Originally Posted by battue
Disagree on a couple items.

If some want to call it purist, they have good reason. However, it goes behind shooting skill. It encompasses Dog work, getting a pup or new Dog, training, the excitement of going. The point or flush, retrieve on land or water, and the appreciation of when they accomplish an extraordinary difficult situation. The Dogs own enthusiasm and desire for the hunt. And when and if a Dog figures out their place in the the puzzle of Bird, Dog, gun.

Without the Dog, I wouldn’t spend thousands yearly on Upland hunting. I’ve been known to go out without the gun at those times when I’ve killed enough for the time being. And I knew one individual who gave up the gun completely. He said, “We can’t point him tomorrow, if I kill him today.”

The shooting is not the entire reason for the doing.

Addition: Years ago I was introduced to a “purist” in Arizona. His passion was chasing Mountain Lions on horseback while his pack of Dogs were on the trail. He cared less for the shooting. Went out with him one day, no Mountain Lions were cornered, but it was a hunt with some serious Dogs.

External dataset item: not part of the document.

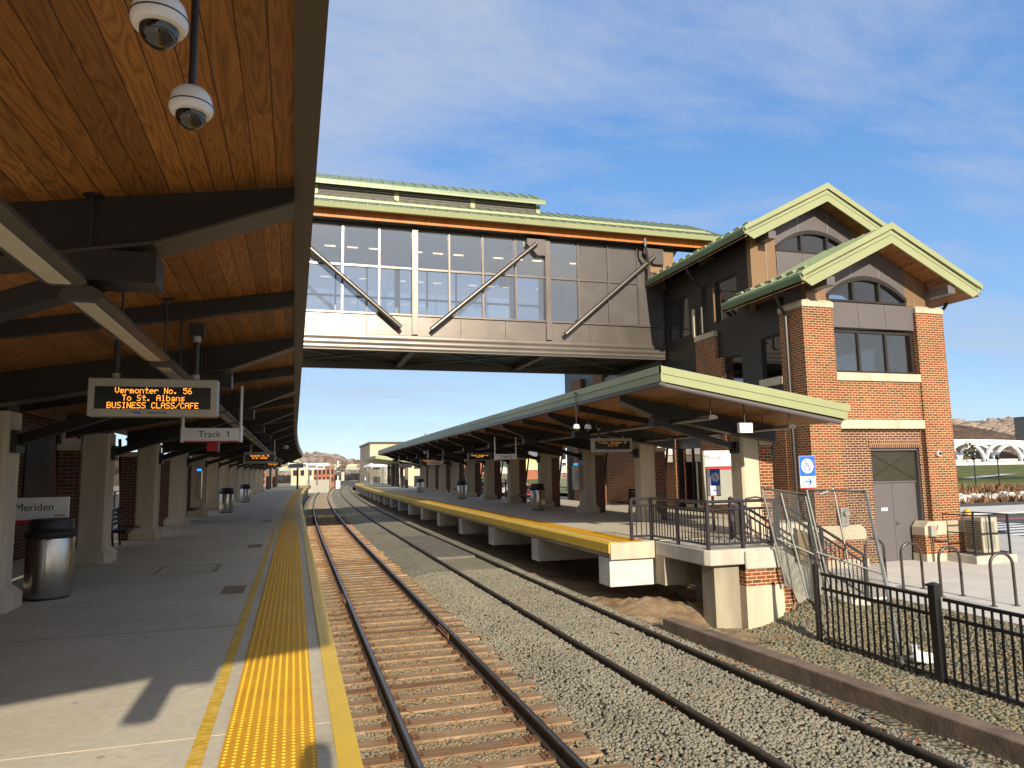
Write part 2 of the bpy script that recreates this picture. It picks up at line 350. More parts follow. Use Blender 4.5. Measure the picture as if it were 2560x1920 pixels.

Not being all that comfortable horseback, and hanging on when the Dogs got hot, gave me an appreciation of his purist form of hunting. grin

Some folks do center their enjoyment around the dog work. I have too, and trained a few of them. I enjoy watching lion hounds as well as both flushing and pointing dogs do their thing. It is also however, the dog doing most all the actual hunting and the shooter doing more hiking and shooting, than hunting. I have done plenty of hunting with all three types of dogs and throughly enjoyed it all with a sense of satisfaction.

I also hunt birds on my own quite often and have learned how to up my success on birds such as chukar without a dog. I have killed plenty of wild pheasants and chukar without a dog and not by sluicing them. As far as ethics and sporting matters go, why not keep the dog at home? Doing so really teaches a person how to bird hunt.

There’s lots of ways to look at these things.